Since most of you who are reading this and most of you who will see this piece of shit show also make unnecessary and useless art I might as well get right to it. At the time of writing this text I have no idea what this show will consist of or be about, but rest assure it will be an extraordinary aesthetic experience delivered by exceptional objects. Or not. Who cares? Probably not actually. I just found out that I am doing this show and it has to be ready in one week. Not only that, but the text has to be ready tonight. And it’s not like I have a studio filled with brilliant artworks just waiting to be exposed. In any case, your expectations are most likely unproportionately low or unproportionately high.

Modus Operandi

What is it about? Take your pick.
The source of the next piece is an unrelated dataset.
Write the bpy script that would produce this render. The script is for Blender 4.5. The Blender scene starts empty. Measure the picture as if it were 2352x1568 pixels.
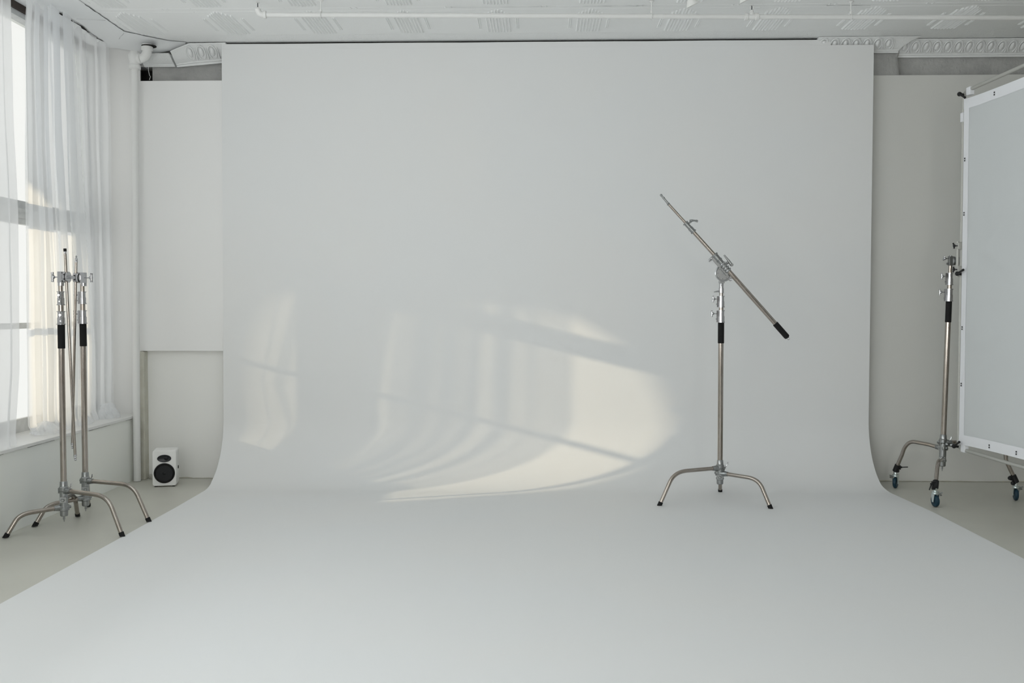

It’s either about some psychological oddity that I read about in Cabinet magazine or some historical-political-unresolvedness-whatever, it could even be about the commodification of immateriality, like credibility or religion. I could go for any one of those and be super happy with myself. I might even go so far as to say that it’s about the fucking art scene, pretend to be all bitter and all knowing, citing bought critics and art world philosophers who shrewdly point out that the anti-market art rhetoric only obliges to soften the image of the market it slavishly serves. All the while I will secretly be hoping that this position of quasi badass-ness lands me some commercial success. Which it probably would have if I hadn’t ended with – “Which it probably would have if I hadn’t ended with”.

“Lars is a parasite that doesn’t actually do anything himself but gets noticed because he never leaves the party…”

from “Lars Cuzner’s Conversational Ghosts” by Kjetil Røed, 2014

Whatever Kjetil! The whole premise for this critique is based on something I supposedly said at some early morning after party. And saying that I don’t do anything myself is low – what do critics do if not exactly nothing themselves? Granted, bringing this up in a text for an exhibition might seem misplaced, but so is publishing personal attacks that rather than addressing the work simply critiques the lack thereof (and it’s not the first time he does this to me either). Just focus on the work, ok?

Fake Fight

Sure, I didn’t paint the painting; it’s by Leonard Rickhard and belongs to the Department of Cultural Affairs, as does the furniture. But I still had to do things myself to get it over here. Among other things, the wall colour had to match and it all had to be transported. Well, actually, I got lucky with the wall colour, they still had a bucket of the same paint at their office, and to be fair, Cultural Affairs did cover the whole transportation bit themselves, but that’s only because the work is very valuable and has to be transported with official Fine Art movers.